Muslims would take affront as well, a professor of Middle Eastern studies at New York University said.
Named “Crescent of Embrace,” the design by Paul Murdoch Associates of Los Angeles centers around a semicircular pathway of red maples leading to the crash site. Forty innocent passengers and crew were killed when four Islamic hijackers crashed the plane into a reclaimed strip mine near Shanksville on Sept. 11, 2001.
“Given the political ramifications, it’s not an apt name,” Professor Bernard Haykel said Friday, a day after a Somerset County street preacher declared he is considering filing for an injunction to stop the design.
“I could see a Muslin taking offense to this by saying this could be a slight to Islam. It could cut both ways.”
The Rev. Ron McRae, self-proclaimed bishop of Bible Anabaptist Church near Jerome, is vowing to fight the design, contending a red crescent is a major Islamic symbol.

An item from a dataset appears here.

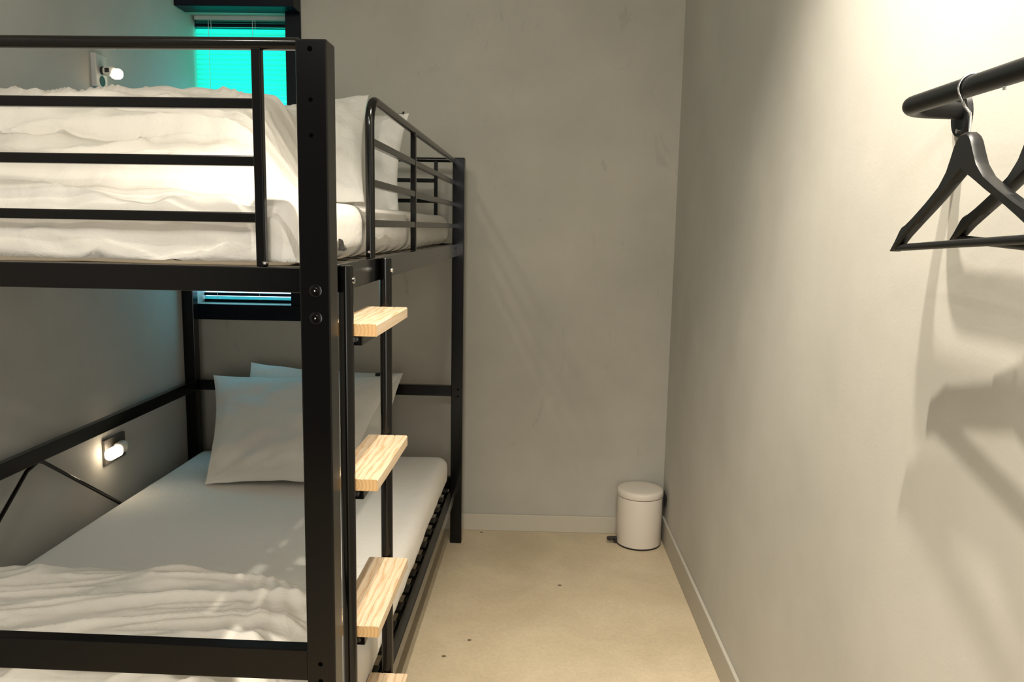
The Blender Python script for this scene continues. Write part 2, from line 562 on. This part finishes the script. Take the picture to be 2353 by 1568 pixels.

“I think it’s shameful,” McRae said. “These people were killed in the name of religion.”
In Islam, the crescent moon symbolizes the beginning and end of a calendar month. Crescents are prominent on mosques and are used on ambulances similar to red crosses in America.
“It is the symbol of ritual and religious life for Muslims,” Haykel said.
“The name (of the memorial) itself is not bad, but people can read into it all kinds of things.”
Murdoch has said the word is used generically in an architectural sense to describe the walkway around the bowl-shaped depression surrounding the plane’s point of impact. He maintains no religious implications were intended.
But even the second-stage jury that selected the design recommended changing its name to steer clear of religious overtones. Rather than crescent, the jury suggested using circle or arc of embrace instead.
“It shows how insulated Americans are about 9/11,” Haykel said. “They should think how Christian fundamentalists and Muslims are going to see this. This is not a neutral context.”
Fouad El Bayly of Somerset, leader of the Islamic Center of Johnstown, has said Muslims immediately would recognize the symbolism in the design.
The crescent is a symbol of Islamic faith, El Bayly said.
“You pick something to be identified with,” he said.